( Courtesy of the MoMA, the Museum at FIT, and the American Folk Art Museum )
Day Four: Portrait of Frederick A. Gale by Ammi Phillips
" I'm Jason Bush and I'm the Becky and Bob Alexander Director and CEO at the American Folk Art Museum in New York. I'm really excited to talk about “Portrait of Frederick A. Gale” by the artist Ammi Phillips. This particular work made me swoon the first time I saw it. Few comparable works exist of this quality scale and, I think, sheer emotional power. So this was a portrait made about 1815, and the painting portrays Frederick Gale as a young boy of about five years of age. In this portrait of Frederick, in particular, the differences in color and texture and shape, they coexist to form a complex interplay like a melody and countermelody. And the arresting background of the portrait, the boy's soft face, the pop of red from inside of a hat, and the strong colors of the figure all of that's presented together for a sense of push and pull and tension and resolution, which leads to this harmonious viewing experience that moves your eye around the painting. It draws you in and it keeps you there. This portrait of Frederick Gale is one of the few works that has been on view in all three iterations of our ongoing exhibition at the American Folk Art Museum, Somewhere to Roost, which is on view at AFAM through May 25th."
Day Three: Fragment from Homage to New York by Jean Tinguely
" My name is Michelle Kuo and I am the Chief Curator at Large and Publisher of the Museum of Modern Art. This is a sculpture, but it's not quite a sculpture. It is actually a fragment of a performance from March 18th, 1960, and that evening, the Swiss artist Jean Tingeuly, let loose a large scale contraption in the Sculpture Garden, right here at the Museum of Modern Art. And it was this sprawling, almost Rube Goldberg-like machine with different kinds of gears and wheels and levers. And the whole thing almost looks like a bicycle turned on its side, except it's a bicycle that would be impossible to ride. He called it Homage to New York, and it really was this humorous love letter to New York and the idea that- I think we still face this today when we walk down the streets of New York. On the one hand, we live in such a high tech, fast-paced environment. At the same time, clearly we're still in a kind of mechanical infrastructure. The street is still the street. It's, you know, we're pounding the pavement. It's a real world that we see a lot of contradictions in and Tingeuly even 50, 60 years ago, saw those same contradictions, I think, in the city here."
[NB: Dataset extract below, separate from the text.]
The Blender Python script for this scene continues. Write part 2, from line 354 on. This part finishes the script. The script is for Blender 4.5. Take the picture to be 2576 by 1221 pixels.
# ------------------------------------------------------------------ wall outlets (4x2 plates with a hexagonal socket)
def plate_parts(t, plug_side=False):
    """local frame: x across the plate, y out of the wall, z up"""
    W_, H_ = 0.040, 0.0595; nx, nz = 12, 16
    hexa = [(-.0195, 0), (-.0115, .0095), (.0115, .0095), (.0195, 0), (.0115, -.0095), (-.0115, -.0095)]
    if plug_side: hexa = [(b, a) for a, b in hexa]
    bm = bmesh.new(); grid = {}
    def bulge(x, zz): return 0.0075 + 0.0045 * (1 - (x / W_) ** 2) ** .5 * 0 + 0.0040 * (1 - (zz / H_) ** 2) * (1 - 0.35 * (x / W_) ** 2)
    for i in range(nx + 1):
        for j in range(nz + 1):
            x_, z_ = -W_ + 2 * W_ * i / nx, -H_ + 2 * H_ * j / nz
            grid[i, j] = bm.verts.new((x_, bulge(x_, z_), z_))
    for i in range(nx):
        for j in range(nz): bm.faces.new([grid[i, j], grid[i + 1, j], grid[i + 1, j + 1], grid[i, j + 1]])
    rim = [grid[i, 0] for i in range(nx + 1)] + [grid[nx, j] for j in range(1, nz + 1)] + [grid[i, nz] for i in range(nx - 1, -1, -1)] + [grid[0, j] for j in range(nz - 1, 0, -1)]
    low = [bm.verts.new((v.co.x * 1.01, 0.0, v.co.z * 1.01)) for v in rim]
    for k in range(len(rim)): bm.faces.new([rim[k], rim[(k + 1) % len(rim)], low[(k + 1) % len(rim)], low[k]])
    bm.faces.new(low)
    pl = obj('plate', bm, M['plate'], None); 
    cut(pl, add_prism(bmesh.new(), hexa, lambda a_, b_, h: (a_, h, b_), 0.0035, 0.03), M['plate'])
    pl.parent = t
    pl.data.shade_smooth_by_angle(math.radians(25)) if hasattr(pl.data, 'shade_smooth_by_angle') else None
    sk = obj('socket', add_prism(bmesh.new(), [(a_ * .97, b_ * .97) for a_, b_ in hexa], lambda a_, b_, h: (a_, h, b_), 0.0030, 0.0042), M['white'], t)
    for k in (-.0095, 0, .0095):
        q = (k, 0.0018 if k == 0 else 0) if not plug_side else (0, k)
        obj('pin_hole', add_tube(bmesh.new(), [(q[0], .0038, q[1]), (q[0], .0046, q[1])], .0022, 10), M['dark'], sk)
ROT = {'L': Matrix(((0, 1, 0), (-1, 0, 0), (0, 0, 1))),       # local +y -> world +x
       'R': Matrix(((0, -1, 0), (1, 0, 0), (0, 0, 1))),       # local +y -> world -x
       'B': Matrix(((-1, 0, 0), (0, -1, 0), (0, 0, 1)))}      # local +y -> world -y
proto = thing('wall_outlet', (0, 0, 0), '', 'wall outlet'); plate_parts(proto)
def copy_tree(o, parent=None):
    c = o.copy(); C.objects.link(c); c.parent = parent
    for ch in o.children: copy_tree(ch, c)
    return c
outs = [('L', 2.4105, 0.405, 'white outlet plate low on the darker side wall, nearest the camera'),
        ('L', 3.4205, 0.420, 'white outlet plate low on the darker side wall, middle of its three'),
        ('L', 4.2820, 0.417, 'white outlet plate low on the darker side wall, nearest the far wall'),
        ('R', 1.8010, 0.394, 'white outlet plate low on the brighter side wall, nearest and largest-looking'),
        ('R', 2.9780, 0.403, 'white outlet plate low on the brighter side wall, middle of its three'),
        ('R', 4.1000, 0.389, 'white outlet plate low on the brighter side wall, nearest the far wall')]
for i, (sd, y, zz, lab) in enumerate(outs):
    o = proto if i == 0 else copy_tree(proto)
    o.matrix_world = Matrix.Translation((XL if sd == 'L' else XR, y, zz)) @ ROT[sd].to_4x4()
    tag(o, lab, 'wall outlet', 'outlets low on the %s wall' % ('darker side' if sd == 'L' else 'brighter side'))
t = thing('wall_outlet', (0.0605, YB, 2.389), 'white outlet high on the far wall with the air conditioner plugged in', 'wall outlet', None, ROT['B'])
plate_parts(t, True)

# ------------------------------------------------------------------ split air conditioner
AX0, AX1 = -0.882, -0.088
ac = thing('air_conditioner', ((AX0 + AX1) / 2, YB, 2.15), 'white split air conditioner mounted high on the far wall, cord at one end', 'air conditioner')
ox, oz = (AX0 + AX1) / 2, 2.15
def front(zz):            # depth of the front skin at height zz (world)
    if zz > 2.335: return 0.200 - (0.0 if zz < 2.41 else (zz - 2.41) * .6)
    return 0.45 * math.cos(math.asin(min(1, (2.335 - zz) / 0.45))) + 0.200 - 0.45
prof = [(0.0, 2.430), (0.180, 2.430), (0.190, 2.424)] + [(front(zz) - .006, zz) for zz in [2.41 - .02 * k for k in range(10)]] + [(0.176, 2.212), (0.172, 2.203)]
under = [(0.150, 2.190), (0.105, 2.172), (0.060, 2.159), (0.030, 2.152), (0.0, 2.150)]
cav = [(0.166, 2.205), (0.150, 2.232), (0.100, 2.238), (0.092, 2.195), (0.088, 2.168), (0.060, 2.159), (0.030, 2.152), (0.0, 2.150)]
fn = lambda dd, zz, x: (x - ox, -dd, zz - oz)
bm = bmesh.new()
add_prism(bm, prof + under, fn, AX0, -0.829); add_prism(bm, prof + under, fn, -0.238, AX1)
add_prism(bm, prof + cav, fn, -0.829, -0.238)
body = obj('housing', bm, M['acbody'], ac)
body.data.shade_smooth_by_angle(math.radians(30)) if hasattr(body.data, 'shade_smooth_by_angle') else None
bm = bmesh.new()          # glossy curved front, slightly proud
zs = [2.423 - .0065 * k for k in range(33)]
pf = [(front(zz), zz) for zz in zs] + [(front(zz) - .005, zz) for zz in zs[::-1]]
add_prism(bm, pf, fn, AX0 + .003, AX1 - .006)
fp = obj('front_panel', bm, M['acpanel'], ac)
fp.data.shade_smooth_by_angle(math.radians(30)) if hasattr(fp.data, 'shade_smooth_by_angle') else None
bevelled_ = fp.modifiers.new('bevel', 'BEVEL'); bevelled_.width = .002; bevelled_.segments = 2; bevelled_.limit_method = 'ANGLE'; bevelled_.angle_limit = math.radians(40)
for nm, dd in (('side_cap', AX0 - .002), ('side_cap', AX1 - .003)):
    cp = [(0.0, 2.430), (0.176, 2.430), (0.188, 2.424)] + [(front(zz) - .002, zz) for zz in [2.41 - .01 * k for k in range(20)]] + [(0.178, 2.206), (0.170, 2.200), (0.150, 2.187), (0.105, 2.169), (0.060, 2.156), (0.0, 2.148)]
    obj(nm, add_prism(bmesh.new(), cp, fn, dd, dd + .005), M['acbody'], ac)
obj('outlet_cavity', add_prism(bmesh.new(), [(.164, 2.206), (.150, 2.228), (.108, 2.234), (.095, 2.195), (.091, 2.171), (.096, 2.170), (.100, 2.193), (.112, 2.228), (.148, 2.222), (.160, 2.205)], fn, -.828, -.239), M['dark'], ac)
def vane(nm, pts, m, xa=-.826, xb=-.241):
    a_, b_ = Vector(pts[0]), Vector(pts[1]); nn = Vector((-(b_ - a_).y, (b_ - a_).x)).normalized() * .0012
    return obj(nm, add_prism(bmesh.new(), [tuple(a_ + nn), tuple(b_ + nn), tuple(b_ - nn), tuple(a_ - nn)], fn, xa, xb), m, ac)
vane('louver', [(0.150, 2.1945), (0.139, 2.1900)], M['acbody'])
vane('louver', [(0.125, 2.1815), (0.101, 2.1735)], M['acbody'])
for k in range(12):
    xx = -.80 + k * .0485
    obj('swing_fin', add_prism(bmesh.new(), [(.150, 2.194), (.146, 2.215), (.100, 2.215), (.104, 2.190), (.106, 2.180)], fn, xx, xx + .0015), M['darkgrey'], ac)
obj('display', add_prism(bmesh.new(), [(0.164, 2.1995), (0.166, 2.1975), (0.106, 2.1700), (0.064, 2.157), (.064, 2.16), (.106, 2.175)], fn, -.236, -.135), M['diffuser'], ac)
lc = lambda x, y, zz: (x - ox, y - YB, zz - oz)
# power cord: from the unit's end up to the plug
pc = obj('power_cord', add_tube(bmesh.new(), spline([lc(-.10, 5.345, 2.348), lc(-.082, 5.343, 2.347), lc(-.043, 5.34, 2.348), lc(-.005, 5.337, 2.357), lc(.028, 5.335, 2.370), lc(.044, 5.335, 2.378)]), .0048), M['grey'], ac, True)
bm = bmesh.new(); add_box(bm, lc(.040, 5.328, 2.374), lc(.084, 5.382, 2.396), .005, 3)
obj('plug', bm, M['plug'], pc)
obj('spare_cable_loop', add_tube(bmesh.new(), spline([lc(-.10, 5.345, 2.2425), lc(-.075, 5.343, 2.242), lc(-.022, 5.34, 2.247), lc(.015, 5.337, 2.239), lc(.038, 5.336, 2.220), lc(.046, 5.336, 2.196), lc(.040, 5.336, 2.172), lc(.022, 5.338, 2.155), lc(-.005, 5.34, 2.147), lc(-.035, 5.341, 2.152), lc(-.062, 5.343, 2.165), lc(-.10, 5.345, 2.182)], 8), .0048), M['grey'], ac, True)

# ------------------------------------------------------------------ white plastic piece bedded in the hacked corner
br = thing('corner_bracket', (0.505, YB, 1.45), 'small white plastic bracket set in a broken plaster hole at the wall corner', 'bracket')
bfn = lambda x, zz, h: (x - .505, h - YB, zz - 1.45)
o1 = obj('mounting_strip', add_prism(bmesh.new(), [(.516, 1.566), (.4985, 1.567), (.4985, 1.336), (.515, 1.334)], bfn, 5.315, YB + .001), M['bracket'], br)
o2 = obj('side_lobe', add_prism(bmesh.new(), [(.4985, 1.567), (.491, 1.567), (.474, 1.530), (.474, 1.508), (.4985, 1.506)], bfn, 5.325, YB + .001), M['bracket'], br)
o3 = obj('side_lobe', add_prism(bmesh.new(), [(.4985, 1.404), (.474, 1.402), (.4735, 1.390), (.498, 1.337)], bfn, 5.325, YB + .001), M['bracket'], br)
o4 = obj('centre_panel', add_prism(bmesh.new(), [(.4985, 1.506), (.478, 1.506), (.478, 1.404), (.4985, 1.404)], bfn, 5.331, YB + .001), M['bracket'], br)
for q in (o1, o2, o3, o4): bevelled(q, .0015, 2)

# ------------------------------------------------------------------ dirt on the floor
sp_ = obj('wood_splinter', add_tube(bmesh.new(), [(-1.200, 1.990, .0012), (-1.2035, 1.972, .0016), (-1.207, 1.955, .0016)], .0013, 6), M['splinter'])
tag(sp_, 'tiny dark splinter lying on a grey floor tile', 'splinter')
Day Two: Red Umbrella by Unknown
" My name is Colleen Hill and I'm Senior Curator of Costume at the Museum at FIT. I'm talking about an umbrella from the late 1950s, and it's made from bright red silk taffeta. It has a long handle, and at the end of that handle is a beautiful, polished wood violin that is also a music box. And there is a turn key that allows you to play music as you walk or carry the umbrella and, uh, plays the Blue Danube, which was quite fun. The bright red silk taffeta of this umbrella is really eye catching. So it's really quite fantastic to see something that is functional and also very beautiful. So I love to think about this umbrella as being, actually a little bit cheeky, and really kind of an expression of who this woman was. Probably a music lover, probably someone who wanted to stand out a little bit, , in this time before we started to see fashion as such an extreme form of self-expression. I love to think about this umbrella being a sort of Singing in the Rain moment. So if you're either shielding yourself from the heat, or if you're using the umbrella to deter rain, it's cheerful. It's beautiful. And so it in itself is a- has a sort of poetry to it."
Day One: The Piano Lesson by Henri Matisse
"My name is Glenn Lowry and I'm the director of the Museum of Modern Art. I chose Henri Matisse's The Piano Lesson, because it's one of my favorite paintings in the museum. It's a work of art that I come back to almost every day, but certainly every week, because it's so captivating, mesmerizing, intense, depicts a young man front of a piano, learning his lesson, his mother on a chair behind him looking sternly at him and in front of him, a metronome. And you can almost hear the tick and tick and tick of the metronome beating out its rhythm. And then you look at his head, of this young man, and you see that metronome inscribed on it, and you realize the pressure this child must have been under to learn his piano lesson. Then you start to explore the painting and you realize how complicated the space is. It's hard to tell where the foreground and the background begin and end, where the exterior with this bright swath of green that cuts through what must be the window starts and where the window itself ends so that when you look at this picture, there's an intensity of emotion. It's just astounding when you think about what's embedded in this work of art."